HERKES OLSUN İSTEDİK O FOTOĞRAFTA

 

'Yol' albümü için çekilmiş epeyce kalabalık bir fotoğraf var. O fotoğrafın öyküsünü de Feryal Öney’den dinliyoruz: “Kardeş Türküler çok geniş bir aile. Arka planda çalışan çok insan oldu, oluyor hep. Bize söylediğimiz dilleri çalıştıran, o şarkıları arşivinden çıkarıp veren, Türkçeye çeviren insanlar oldu, ta 93'ten beri. İcracı olarak katkısı olanlar da çok elbette. Çalan, söyleyen, telaffuz çalıştıran, şiir okuyan, sesini sesimize katan... Görüş ve yorumlarıyla bizi yönlendiren... İlk defa albüme katkısı olan herkesle bir fotoğraf çektirdik; albümün kapakçığına koyduk bu fotoğrafı da.”

 

YOL’UN 13 ESERİNİN HİKÂYESİ

 

'Yol' albümü 13 şarkıdan oluşuyor. Kardeş Türküler, Yol’daki şarkıların hikâyelerini ise şöyle anlatıyor:

* 1974 yılında, ilk kez Cem Karaca’nın sesinden bir plağa okunmuş bir Yılmaz Asöcal bestesi Beyaz Atlı.

* Homeros'tan bugüne halkların hikâyelerini kuşaktan kuşağa aktaran dengbêjlerin taşıdığı binlerce hikâyeden sadece biri olan Halâlê (Dağ Lâlesi).

* I. Dünya Savaşı ya da Kurtuluş Savaşı zamanında askere alınmış Çerkes gençlerin ardından kadınlar ya da Çerkescede "kaşen" olarak adlandırılan sevgililer tarafından yazılmış Kayseri Ğogum (Kayseri Yolunda).

* İlk kez Fransa’da yaşayan ve solistleri Ermeni olan bir topluluk olan Bratsch’tan dinlediğimiz Ermenice bir şarkı, Hanane.

* Kadınların müziğinde sıkça rastladığımız, erkek isimlerinden yola çıkarak yaratılmış, mani, tekerleme geleneğinin bir devamı gibi de görülebilecek bir türkü Kalk Gidelim (diğer adıyla, Oğlan Adın İsmail).

* Kardeş Türküler repertuarında her zaman yeri edinen iki dilli şarkılardan biri olan kültürel yolculuğa / geçişkenliğe iyi bir örnek, Ala Del’una & Evlerinde Lambaları Yanıyor.

* Yüzyıllar önce yazılsa da bugün adaletsizliğin, kötülüğün, savaşların yaşandığı dünyamızda vicdanıyla ayakta kalmak isteyen insanlara ışık olduğu için Eşrefoğlu Al Haberi.
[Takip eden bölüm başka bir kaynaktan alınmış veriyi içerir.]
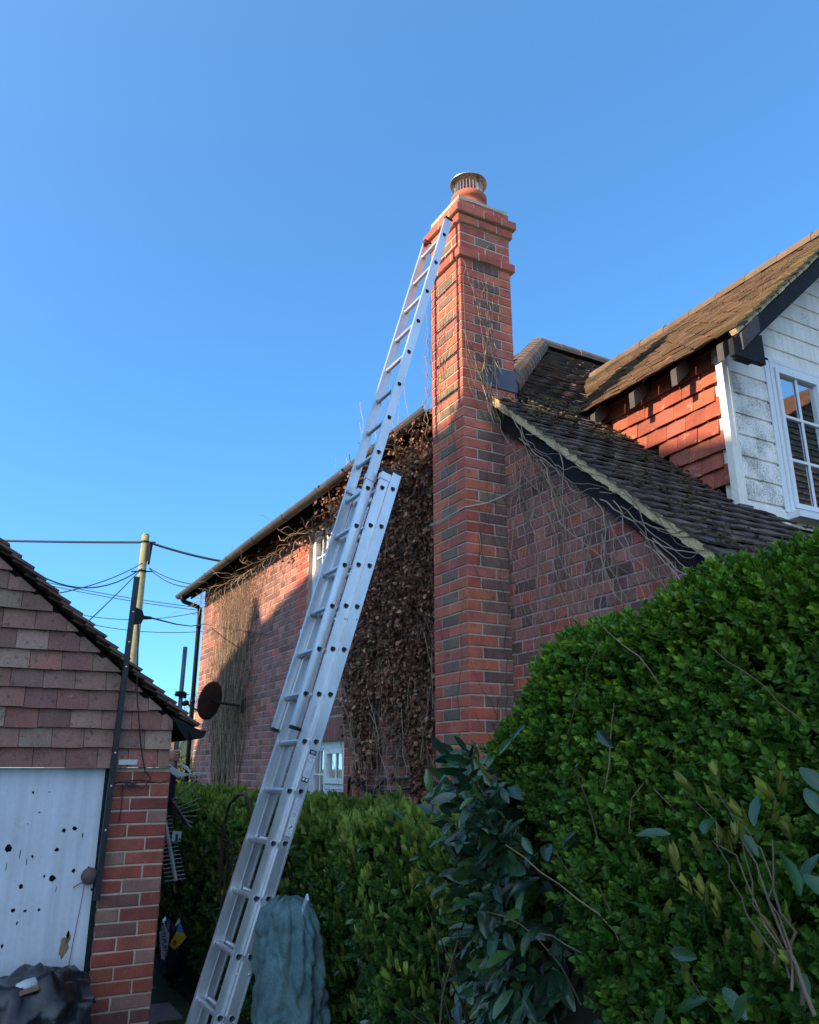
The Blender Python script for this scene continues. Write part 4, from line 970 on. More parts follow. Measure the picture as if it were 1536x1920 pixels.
# gable tile hanging
mb = MB()
PAL = [(.27, .12, .09), (.26, .135, .10), (.28, .15, .11), (.30, .12, .09), (.24, .13, .10), (.30, .19, .14), (.21, .10, .08)]
def gk(u, s):
    y = -1.9 + u; z = 1.70 + s; return y < 1.19
def gtint(u, s):
    r = rnd.random(); return jit((.2, .12, .10), .2) if r < .03 else jit(rnd.choice(PAL), .15)
tiles(mb, A(GXf + .004, -1.9, 1.70), Y, Z, X, 19, 26, .114, .178, gtint, lambda u, s: gk(u, s) and not (s < .03 and (.06 < u - 1.9 + .0 < .26)), lift=.036, th=.014, length=.14, jl=.005, umax=3.10, slim=(2.8627, .83))
gt = mb.build('gable_tiles', M_tile_gar, gar)
g = MB(); g.prism([A(GXf - .05, 1.2, 1.705), A(GXf - .05, 1.2, gverge(1.2) - .1), A(GXf - .05, RYD, gverge(RYD) - .1), A(GXf - .05, -4.4, 1.705)], (.05, 0, 0)); g.abox(GXf - .05, GXf + .012, YD - .0, 1.215, 1.703, 1.712)
g.build('gable_backing', M_dark, gt)
g = MB(); p = onX(240, 1430, GXf + .045); g.box(p - A(0, .055, .012), (.004, 0, 0), (0, .11, 0), (0, 0, .03)); g.build('tin_patch', M_stain, gt)
# roof
ag = math.atan(GS); Sg = A(0, -math.cos(ag), math.sin(ag)); Ng = A(0, math.sin(ag), math.cos(ag))
mb = MB(); XG = GXf + .10
ng = int((1.33 - RYD) / math.cos(ag) / .1)
tiles(mb, A(XG, 1.33, gverge(1.33) - .035), -X, Sg, Ng, 25, ng, .1, .165, lambda u, s: jit(rnd.choice([(.10, .06, .045), (.08, .052, .042), (.13, .075, .055)]), .25), lambda u, s: u > -.02 + (.05 if False else 0), lift=.036, th=.016)
gr = mb.build('garage_roof', M_tile, gar)
mb = MB(); tiles(mb, A(XG, 2 * RYD - 1.33, gverge(1.33) - .035), -X, A(0, math.cos(ag), math.sin(ag)), A(0, -math.sin(ag), math.cos(ag)), 25, ng, .1, .165, lambda u, s: jit((.10, .06, .045), .25), lift=.036)
mb.build('garage_roof_back', M_tile, gr)
g = MB()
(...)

* Hemâvaz albümümüzde bir zeybekikoyla zeybeği bağlamış, buradan Ege’nin karşısına selam göndermiştik sesimizle. Yol albümümüzde sadece zeybek söylüyoruz ama yine zeybekikolara bir selam gönderiyoruz: Bir İncecik Duman Tüter.

* Karadeniz Rumcası/Romeika ya da Pontiaka olarak adlandırılan bir dilde söylenen Aitents’ Eparapetanen (Kartal Uçuyordu).

* Balkanlar’da köklü bir müzikal form olan sevdalinka formunda bir şarkı, Mito Bekrijo (Bekrî Mito).

* 16. yüzyıl Tasavvuf şairlerinden Melayê Cizîrî'nin Diwan'ında geçen dizeler, Reşîd Sofî tarafından bestelenmiş Sebahül Xeyr (Hayırlı Sabahlar).

* Daha ilk dinleyişimizde sıcak ezgisiyle, sonra da çetin Dersim iklimini, karlarla kaplı bu iklimde yaşanan bir aşkı anlatan sözleriyle etkileyen Gulê.

* Yine doğduğu kaynak neresidir belli olmayan, çok geniş bir coğrafyayı dolaşmış olduğu açıkça hissedilen bir ezgi: Kayıtlara “Kilis türküsü” olarak geçmiş ama belki Halep’ten yukarılara doğru, Kilis’e kadar söylene söylene, küçük değişikliklere uğrayarak gelmiş Karanfil Deste Gider.